All right, maybe it wasn’t a big lie. No one stood up and screamed, “J’accuse!” But the truth is my fib made me feel terrible for the remainder of the meeting, and in fact the entire day. But here’s the worst part: by not being completely honest, I missed the opportunity to leverage my network and to reach out to the very people who could help me.

“You need to be honest with people you know, and people you meet,” advises Connie McKeen, a consultant for Right Management, an international career services firm. “People can’t admit they’ve been laid off for a variety of reasons, but one of the most frequent excuses is that they don’t want others to feel sorry for them. I say, What’s wrong with that? What, are they supposed to feel happy for you? Their sympathy can be a useful tool. For the most part, people are willing to help. If your approach is honest and direct, not whining, you can let people be part of the essential network you need for developing your job search.”

Network is the operative word here, and of course the bigger and more qualitative your personal job search network can be, the better your chances to snag an interview. That means making sure your friends and colleagues are aware of your situation. According to McKeen, more than 60 percent of successful job searches comes from personal references, not from shoveling resumes into online job search engines.

In this regard, it’s ineffective to feel intimidated or remorseful about your situation. Instead, use day-to-day encounters—especially with other professionals—to tactfully reveal your job hunting status. To help you overcome any reluctance, try these simple strategies:

Be matter-of-fact about your situation. Remember that language is important, so avoid colloquialisms such as, I got canned, axed, dumped. Instead, say that you are “in career transition,” and that you’re looking for new opportunities. If you need to, practice your lines out loud until you’ve gained the confidence to be forthright.
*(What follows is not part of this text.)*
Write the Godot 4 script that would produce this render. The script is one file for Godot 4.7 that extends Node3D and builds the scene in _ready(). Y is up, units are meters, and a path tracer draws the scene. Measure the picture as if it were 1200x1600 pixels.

Carry business cards. In the era of the online profile, a business card may seem quaint, but a business card puts all your pertinent info right at your contact’s fingertips. It helps you appear professional and prepared. You may no longer have an official title for your card, but you can underscore your expertise—Jack Smith, Sales and Marketing Professional. Ask for a card in return so you’ll have follow-up information. You’ll find inexpensive card services at VistaPrint.com and Avery.com.

Ask for information, not employment. Remember that day-to-day encounters aren’t job interviews, they’re networking opportunities. Know the difference. Your goal is to make contact and get the word out. If the conversation wants to stretch out a bit, ask your acquaintance about his or her business, and what kind of work goes on there. Ask if there’s anyone at the company that you should contact for more perspective. Always express your gratitude for any information.

In this economy, everyone is sensitized to the plight of the unemployed. That doesn’t make being out of work easier, but it is the pervasive reality, and people do care. You may not have a job, and you may not have your former status, but you do have your integrity and honesty. Use them.